元巨人・クロマティへ抱いた選手の不信感――「グラウンドに出ると人が変わる。野球を知らない監督」【『サムライ・ベアーズ』の戦い#2】
皆さんは、かつて巨人で活躍したクロマティ氏が、アメリカの独立リーグで日本人だけのチームの指揮官として戦っていたことをご存じだろうか。そのチームは『ジャパン・サムライ・ベアーズ』と名づけられた。
2017/01/19
阿佐智
スターに切れられ、萎縮する選手たち
そもそも長坂自身、クロマティ率いるサムライ・ベアーズに加入する意思もなかった。彼は当時、独立リーグ最強と言われていたノーザンリーグでプレーしていた。1993年に発足したこのリーグは、当時人気実力とも独立リーグトップクラスで、メジャーで一時代を築いたダリル・ストロベリー(元メッツなど)やこのリーグを踏み台にのちメジャーでスターダムにのし上がるレイ・オルドニェス(元メッツなど)らのメジャーリーガーもここでプレーしている。3Aにも匹敵すると言わたこのリーグのマウンドに立っていた長坂の眼中にはメジャーリーグしかなかった。

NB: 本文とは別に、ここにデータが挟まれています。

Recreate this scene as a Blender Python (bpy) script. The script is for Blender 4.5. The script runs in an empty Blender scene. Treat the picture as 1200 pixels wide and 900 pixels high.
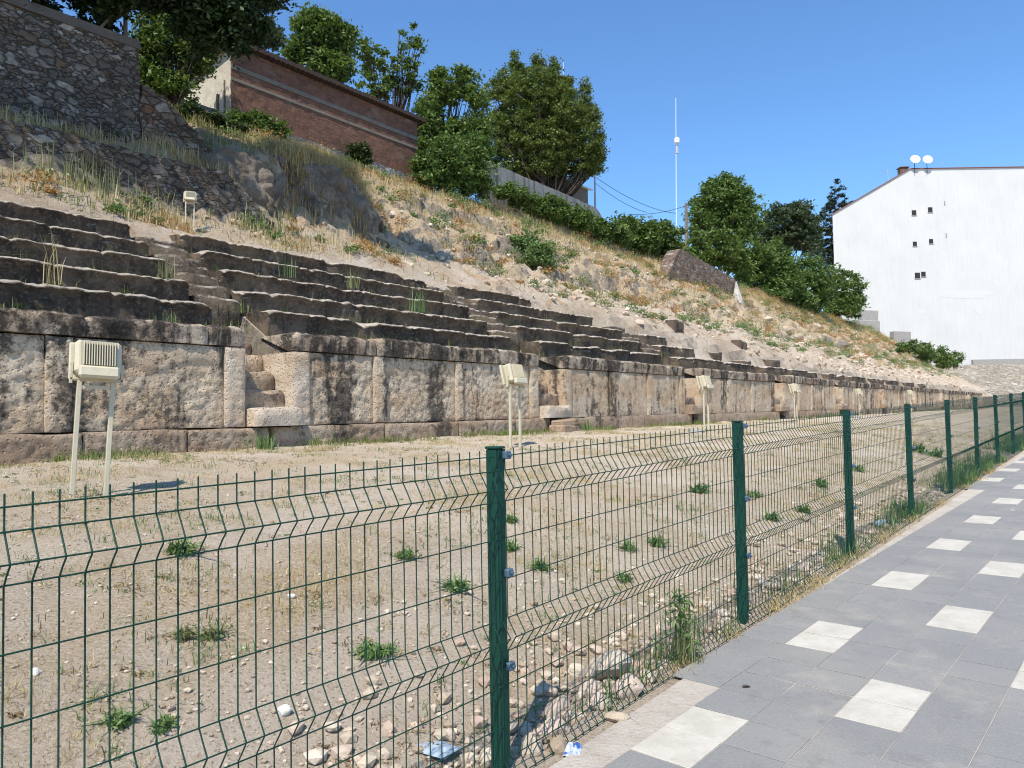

「新しいリーグができるっていうのは聞いてましたよ。クロマティが監督やるってのもね。なんか、日本人だけで他の独立(リーグ)でやってんなーぐらいでしたね」
そこに突如として突き付けられたトレード通告。チームに合流した時点で、長坂にとってなにもかもが気に入らない状態だった。
「それもあって、僕は最初からクロマティに対しても批判的でしたね。僕が初めてユマに着いて、2、3日経って先発したんですよ。やっぱりそこでもエラーが出るんですよね。フライを落としたりとか、ゴロを捕れなかったりとか。それで、点も取られるんですよ。僕は、そういうことに対しては仕方がないと思ってるんで。いくらヘタクソだろうがなんだろうが、野球にエラーはつきものだから。だから、別にそこに対しては怒ってなくて、それを分かっていながらバットに当てられた自分に腹が立つんですよね。それで、ベンチ戻ってきたときにバーンってグラブ叩きつけたんです。そしたらクロマティがバーッてやってきて、『ゴメンナサイ、彼らはクソだから、怒らないで投げてね』って。今度は、それに腹が立って、ウルセエって言ったんですよ。そのあと、PL(学園)でやっていた投手コーチの佐藤さん、あの人は、結構選手寄りだったと思うんですけど、その人が、『長坂、悪かったな』って言ってくれて、僕も『いやいや、コーチがそんなこと言っちゃだめですよ』っていう感じで……」
意外にも、クロマティは長坂には強圧的な態度をとることはなかった。それはおそらく、彼の目線から見た「プロレベル」の選手に対しては彼なりのリスペクトをもって臨んでいたのかもしれない。
長坂は続ける。
「それまでの数試合で、クロマティが選手を恫喝している場面を何回も見てきてましたから。だから選手たちは委縮しているわけですよ。自分が子どもの頃にスターだった選手と一緒にやったのに、そのスターから、もう帰れ、なんて言われてね。僕なんかは、帰れって言われればラッキーって感じでしたけど。入りたくて入ったわけじゃないから、どうぞクビにしてくれ、自由にしてくれっていうスタンスだったから、おめえに従うつもりねえよって(笑)」
結局、造反行為をした長坂に対して、選手から「王様」とさえ揶揄されたクロマティはなすすべなくこれを不問にした。
「どうしてだか、わかんないですけどね。びっくりしたんだと思います。今までそんなやつはいなかったでしょうから。『なんで、こいつこんなに言いかえすんだ』って。いきなり入って来た奴がそんな感じでしたから。他の選手は、結局、表ではみんなイエスマンでしたから。裏ではいろいろ言ってたみたいですけど。『いいよ、あんなのシカトしようぜ』とか。面と向かってバーンっていうのは見なかったですね。でも、僕は結構仲良かったですよ。フィールドの外では普通に話してましたよ。でも、フィールドに入れば、この人なんなんだろうって、ずっと思ってましたね」
当時長坂は、3シーズン目のアメリカでのプロ生活を送っていた。そんな彼の目からも、かつてスター選手だったクロマティは、指揮官にはふさわしいと映ることはなかった。
今一度、彼の日本での雄姿を思い返してみた。おそらく彼は、引退後指導者になるつもりなどなかったのだろう。成功したメジャーリーガーの多くがそうするように、自分の腕一本で稼ぎ出した財産とたっぷりの年金で悠々自適の暮らしをするつもりだったのだろう。
あの日本シリーズでの緩慢な送球が頭の中でよみがえってきた。